Feedback Pitching Documents 2024

Author

Stijn Masschelein

Rafferty

I think I would like to see more of a theoretical comparison with other market micro structure innovations that are supposed to or have shown to increase liquidity: e.g. ETFs, fractional shares, decreases of tick sizes, REITS (specific to real estate) in financial assets. How tokenisation contrasts with some of these innovations would help to place your research in the broader finance literature and it might give some indication why these have not been tried for the real estate that you are going to study. This might also give you more arguments why it is whorthwhile studying the liquidity of a tokenised market. Does the increased liquidity lead to real world effects?

In the proposal, try to think through why it is useful to have data that spans the crypto winter or what the effect would be from the move away from Ethereum to Gnosis.

You also mention that the data collection could be challenging. Try to get some actual data before you submit your proposal. It would be good to have a decent idea about the practical feasability of your study by then.
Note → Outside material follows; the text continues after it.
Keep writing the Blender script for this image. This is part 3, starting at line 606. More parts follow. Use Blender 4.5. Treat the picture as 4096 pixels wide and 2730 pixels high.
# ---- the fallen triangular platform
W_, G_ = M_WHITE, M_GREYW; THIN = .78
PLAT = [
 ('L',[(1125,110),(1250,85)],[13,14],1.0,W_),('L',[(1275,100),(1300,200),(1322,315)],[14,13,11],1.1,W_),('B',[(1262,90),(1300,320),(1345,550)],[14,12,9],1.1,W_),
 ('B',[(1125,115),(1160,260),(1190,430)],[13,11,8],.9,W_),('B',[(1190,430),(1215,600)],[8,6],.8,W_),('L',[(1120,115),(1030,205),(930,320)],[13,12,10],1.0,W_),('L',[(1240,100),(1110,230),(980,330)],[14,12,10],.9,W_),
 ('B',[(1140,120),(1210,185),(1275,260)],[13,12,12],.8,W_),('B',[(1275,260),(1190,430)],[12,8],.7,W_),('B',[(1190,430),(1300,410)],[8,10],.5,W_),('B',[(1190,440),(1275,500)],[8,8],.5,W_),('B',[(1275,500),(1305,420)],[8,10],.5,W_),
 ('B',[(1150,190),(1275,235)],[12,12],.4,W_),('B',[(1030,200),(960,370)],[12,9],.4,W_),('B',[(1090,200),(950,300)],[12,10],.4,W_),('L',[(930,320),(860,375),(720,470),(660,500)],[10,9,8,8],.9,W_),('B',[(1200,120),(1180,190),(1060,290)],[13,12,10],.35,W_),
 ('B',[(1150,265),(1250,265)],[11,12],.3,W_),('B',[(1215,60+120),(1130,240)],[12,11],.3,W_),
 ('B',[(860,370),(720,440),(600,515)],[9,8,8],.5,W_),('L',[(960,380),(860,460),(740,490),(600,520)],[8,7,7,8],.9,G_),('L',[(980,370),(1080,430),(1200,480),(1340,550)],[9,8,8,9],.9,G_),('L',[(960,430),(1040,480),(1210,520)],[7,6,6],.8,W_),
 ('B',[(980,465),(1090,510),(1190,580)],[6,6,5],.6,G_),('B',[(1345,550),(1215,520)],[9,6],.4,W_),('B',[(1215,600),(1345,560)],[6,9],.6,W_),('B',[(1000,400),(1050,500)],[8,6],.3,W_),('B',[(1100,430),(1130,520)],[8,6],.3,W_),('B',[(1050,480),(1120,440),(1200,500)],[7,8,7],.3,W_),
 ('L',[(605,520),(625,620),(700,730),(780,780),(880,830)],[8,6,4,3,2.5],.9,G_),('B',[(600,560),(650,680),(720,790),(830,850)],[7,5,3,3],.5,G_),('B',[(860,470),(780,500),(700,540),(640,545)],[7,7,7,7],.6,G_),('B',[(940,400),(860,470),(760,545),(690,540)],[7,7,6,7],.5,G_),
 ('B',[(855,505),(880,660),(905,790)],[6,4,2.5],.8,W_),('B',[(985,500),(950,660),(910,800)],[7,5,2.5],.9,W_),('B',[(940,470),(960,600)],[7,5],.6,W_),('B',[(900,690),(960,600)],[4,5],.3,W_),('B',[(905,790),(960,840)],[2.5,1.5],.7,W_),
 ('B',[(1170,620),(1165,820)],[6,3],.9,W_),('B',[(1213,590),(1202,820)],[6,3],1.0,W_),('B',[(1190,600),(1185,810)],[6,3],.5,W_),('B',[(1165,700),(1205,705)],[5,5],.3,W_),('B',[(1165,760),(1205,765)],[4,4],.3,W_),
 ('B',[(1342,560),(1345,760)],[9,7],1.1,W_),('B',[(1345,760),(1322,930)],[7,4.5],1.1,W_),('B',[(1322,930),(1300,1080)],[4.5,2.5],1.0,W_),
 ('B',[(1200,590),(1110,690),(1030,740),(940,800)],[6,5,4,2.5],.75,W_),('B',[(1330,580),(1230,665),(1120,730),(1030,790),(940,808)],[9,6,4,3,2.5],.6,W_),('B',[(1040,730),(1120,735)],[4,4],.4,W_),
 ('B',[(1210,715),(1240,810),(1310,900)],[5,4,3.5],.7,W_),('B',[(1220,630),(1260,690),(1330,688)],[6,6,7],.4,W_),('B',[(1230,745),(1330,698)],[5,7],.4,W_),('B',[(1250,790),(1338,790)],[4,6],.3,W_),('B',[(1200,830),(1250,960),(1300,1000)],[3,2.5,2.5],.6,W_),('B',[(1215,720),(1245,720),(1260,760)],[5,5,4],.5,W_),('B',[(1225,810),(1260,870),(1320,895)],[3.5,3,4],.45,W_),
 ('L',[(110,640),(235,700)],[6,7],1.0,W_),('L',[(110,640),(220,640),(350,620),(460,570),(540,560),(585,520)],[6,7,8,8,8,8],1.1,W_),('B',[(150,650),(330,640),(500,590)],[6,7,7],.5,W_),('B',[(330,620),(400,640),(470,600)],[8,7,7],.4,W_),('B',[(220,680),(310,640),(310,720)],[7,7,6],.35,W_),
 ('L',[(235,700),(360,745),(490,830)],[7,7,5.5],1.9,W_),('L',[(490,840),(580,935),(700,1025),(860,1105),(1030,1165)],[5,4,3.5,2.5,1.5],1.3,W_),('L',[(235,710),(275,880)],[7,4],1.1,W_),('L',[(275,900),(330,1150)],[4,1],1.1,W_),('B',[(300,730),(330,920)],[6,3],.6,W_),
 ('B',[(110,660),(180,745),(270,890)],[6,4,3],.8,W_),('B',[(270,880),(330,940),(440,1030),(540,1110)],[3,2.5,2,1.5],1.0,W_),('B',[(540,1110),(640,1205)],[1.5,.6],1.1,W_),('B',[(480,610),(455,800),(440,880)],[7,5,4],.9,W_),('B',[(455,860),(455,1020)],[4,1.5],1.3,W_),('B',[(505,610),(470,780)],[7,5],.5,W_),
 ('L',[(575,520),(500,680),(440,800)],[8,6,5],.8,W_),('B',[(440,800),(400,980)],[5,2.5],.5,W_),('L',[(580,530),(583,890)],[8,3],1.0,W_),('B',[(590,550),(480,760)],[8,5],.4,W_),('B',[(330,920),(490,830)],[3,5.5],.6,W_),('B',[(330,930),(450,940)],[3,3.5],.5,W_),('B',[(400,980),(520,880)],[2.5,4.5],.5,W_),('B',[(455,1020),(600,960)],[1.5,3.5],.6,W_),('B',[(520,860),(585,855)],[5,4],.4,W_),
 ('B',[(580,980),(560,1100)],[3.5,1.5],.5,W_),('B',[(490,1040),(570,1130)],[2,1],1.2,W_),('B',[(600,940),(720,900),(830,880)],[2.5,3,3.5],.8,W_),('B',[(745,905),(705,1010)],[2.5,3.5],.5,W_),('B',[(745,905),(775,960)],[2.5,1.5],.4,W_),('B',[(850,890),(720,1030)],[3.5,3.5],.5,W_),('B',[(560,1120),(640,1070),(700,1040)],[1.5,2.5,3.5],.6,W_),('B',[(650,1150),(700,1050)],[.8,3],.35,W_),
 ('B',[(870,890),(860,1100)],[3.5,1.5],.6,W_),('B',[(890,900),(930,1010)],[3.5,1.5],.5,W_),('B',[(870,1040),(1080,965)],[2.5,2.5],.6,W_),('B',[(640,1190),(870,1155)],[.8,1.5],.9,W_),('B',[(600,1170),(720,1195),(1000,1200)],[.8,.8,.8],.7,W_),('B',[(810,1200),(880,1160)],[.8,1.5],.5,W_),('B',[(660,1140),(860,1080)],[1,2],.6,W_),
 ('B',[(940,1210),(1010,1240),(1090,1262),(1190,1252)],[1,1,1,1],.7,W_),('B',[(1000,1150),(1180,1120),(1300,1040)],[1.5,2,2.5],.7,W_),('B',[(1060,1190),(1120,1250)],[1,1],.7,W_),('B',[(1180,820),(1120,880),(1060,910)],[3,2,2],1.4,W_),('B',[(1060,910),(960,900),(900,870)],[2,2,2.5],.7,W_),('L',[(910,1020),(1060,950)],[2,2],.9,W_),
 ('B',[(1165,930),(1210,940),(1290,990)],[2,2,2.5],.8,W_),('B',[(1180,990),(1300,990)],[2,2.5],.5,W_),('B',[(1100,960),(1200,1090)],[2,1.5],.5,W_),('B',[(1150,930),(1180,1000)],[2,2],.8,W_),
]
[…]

P.S.: No need to mention IV or event studies in 2.1 if you do not mention the event or the instrumental variable.

Daniel

I know you have a lot more details but a lot of those details were lacking in the current description. A couple of things in no particular order:

  • You emphasise the role of self-regulation but it is not clear how that effects the data? Does it influence which firms will be in the control group and the treatment group? Is the effect of self-regulation, that there is some sort of selection effect on who gets treated or is it more that the regulatory body thinks that some limited temporary ban is necessary for the market as a whole.
  • You do not really describe the control group and the treatment group in your diff-in-diff design.
  • What is the general theoretical contribution? What is the tension? Short-selling is generally seen as good for market health and market liquidity. Is your argument that because this is in a self-regulated market, the short-selling ban might actually be good for the market. Or is the argument that insiders are trying to protect their wealth? Or are you setting up a horse-race between those two?

Ben Tan

I like the focus on the mining operations because you seem to aim to look at the effect of a market micro structure on the actual operations in the industry.

Be carefull on how you set up the before-after comparison because the halvening events are anticipated. That does not mean that you cannot study the event but you need to be carefull. Very crudely: Miners might be able to earn the same amount in expectation from their mining equipment until the halvening. If the mining servers only last 6 months, the anticipation effect will only be noticeable from 6 months before the halvening. This is more a metafor on how to think about the anticipitation effect than what anything I expect to be real.

I do not really follow the “paradoxical” argument for why the halvening could lead to more technological investment and more decentralisation. That does not mean it is not plausible but more that it needs more explanation, for instance in the proposal.

It would also be good to see more details on what you are going to measure as outcomes in the proposal and whether that data is available.

Sami

There is a good theoretical foundation and motivation for your study from the literature. However, the connection between the theory and the variables of interest. For instance, how will delegation be operationalised in your model.

Towards, the end you get more into the details of adding randomness to the simulations to incorporate some variables’ influence. These variables are less important than for instance delegation.

Luke

Writing nitpick: “at what point” in the research question is probably not going to be feasible. From the remainder of your pitch I gather that you are studying larger mining firms compared to smaller ones and that makes more sense.

There are a number of theoretical arguments running through your pitching document for why larger mining companies might report more ESG related information. They might come under more scrutiny, they might need more equity funding, they might have more capabilities. In your literature review for the proposal, it would be good to think more careful about these arguments and how they work together. The first reason is that these explanations might be confounding factors for what you are interested in. For instance, if you want to say that the main driver is equity funding, you need to control in some way for capabilities. The second reason is that the mechanism will influence the take-away message from your study. If SME are less likely to report because they just do not have the same equity funding requirements, then maybe it is rational for them not to report.

Tom

Good use of the literature. Just be aware that some of it is not the most recent and might have been challenged by more recent papers.

You have a lot of hypotheses make sure that you focus initially on the more feasible and/or interesting one. Testing one relation well can be more difficult than you think.

Just a suggestion: Instead of working with a dummy variable for the risk of delisting, you can try to estimate the probability of delisting. This would give you more power to detect an effect (dummy variables are fairly noisy proxies of the probability).

One risk is that delisting risk leads to less attention from both institutions and retail but proportionally more from retail. Have a think about how that will affect your potential tests.

For the proposal and especially the literature review in the proposal, try to spend some time on the mechanisms for why you think certain investors will spend more or less attention to potentially delisted firms and how that plays with earnings management. I suspect (but might be wrong) that you have a model in mind where institutional investors are restricting what firms can do in terms of earnings management, delisting (risk) decreases institutional engagement and increases earnings managment, which in turn pushes away institutions even more than in favour of retail investors.